On ne peut pas faire, comme le fait Mathes dans sa conclusion, comme si ces Instructions sont en effet (tout comme les cinq traités) une œuvre de Maitreya, qui remontent à Sajjana et donc à Maitrīpa, faire l’impasse sur une note critique, et prendre les éléments hagiographiques simplement comme des éléments historiques.

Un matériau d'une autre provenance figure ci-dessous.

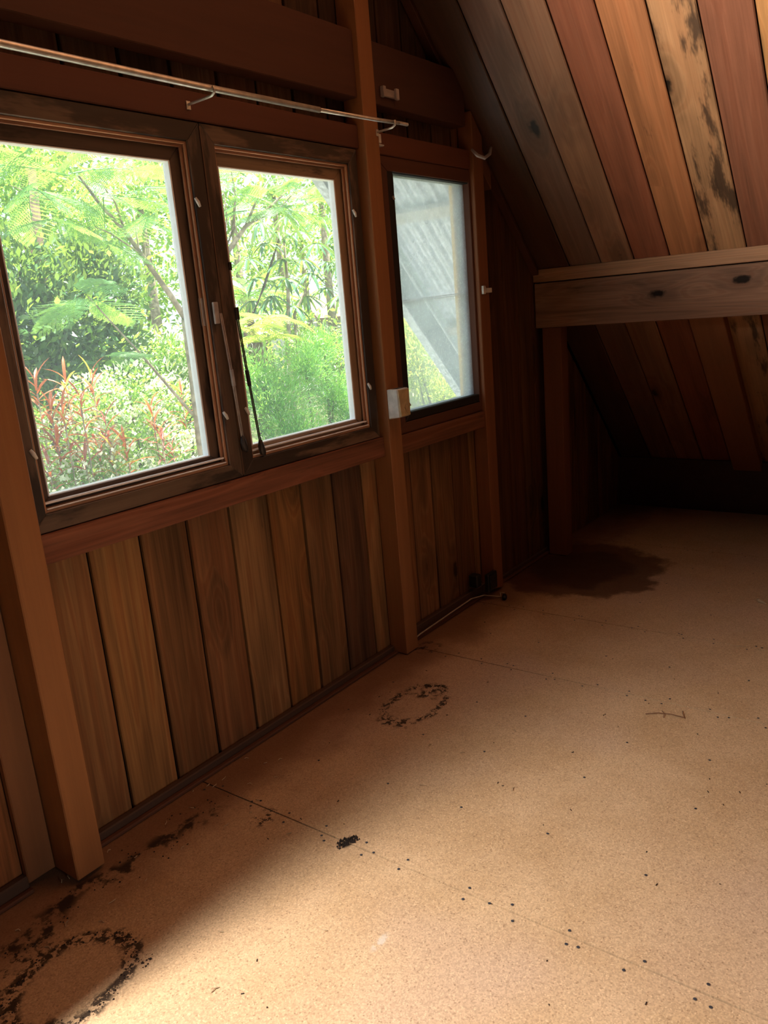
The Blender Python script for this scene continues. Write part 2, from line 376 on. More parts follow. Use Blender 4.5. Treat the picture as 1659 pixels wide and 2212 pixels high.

J’aimerais bien en savoir plus sur la Collection des écrits kadampa (tib. bKa’ gdams gsung ’bum KSB). Comment s’est-elle constituée, quand et par qui ? Admettons qu’il s’agit d’une transmission orale, qui avait été mise par écrit plus tard. Ce serait intéressant à savoir.

***

[1] The Pith Instructions on the Mahāyāna Uttaratantra (Theg chen rgyud bla’i gdams pa) – A Missing Link in the Meditation Tradition of the Maitreya Works, publié dans The Illuminating Mirror, Contributions to Tibetan Studies Edited by David P. Jackson and Franz-Karl Ehrhard, Volume 12

[2] bKa’ gdams gsung ’bum phyogs sgrig (dpe cha)
1–30. bKa' gdams gsung ’bum phyogs sgrig thengs dang po. 30 vols. (dpe cha) and 1 vol.dkar chag (book format), Si khron mi rigs dpe skrun khang, 2006. ISBN 978-7-5409-3249-X. Facsimile edition of the original manuscripts.

31–60. bKa’ gdams gsung ’bum phyogs sgrig thengs gnyis pa. 30 vols. (dpe cha) and 1 vol.dkar chag (book format), Si khron mi rigs dpe skrun khang, 2007. ISBN 978-7-5409-3431- 6. Facsimile edition of the original manuscripts.

61–90. bKa’ gdams gsung ’bum phyogs sgrig thengs gsum pa. 30 vols. (dpe cha) and 1 vol. dkar chag (book format), Si khron mi rigs dpe skrun khang, 2009. ISBN 978-7-5409-4283-0. Facsimile edition of the original manuscripts.

91–120. bKa' gdams gsung 'bum phyogs bsgrigs thengs bzhi pa. 30 vols. (vols. 91-120). Si khron mi rigs dpe skrun khang, 2015. ISBN 978-7-5409-6135-0. Facsimile reproduction of the original manuscripts.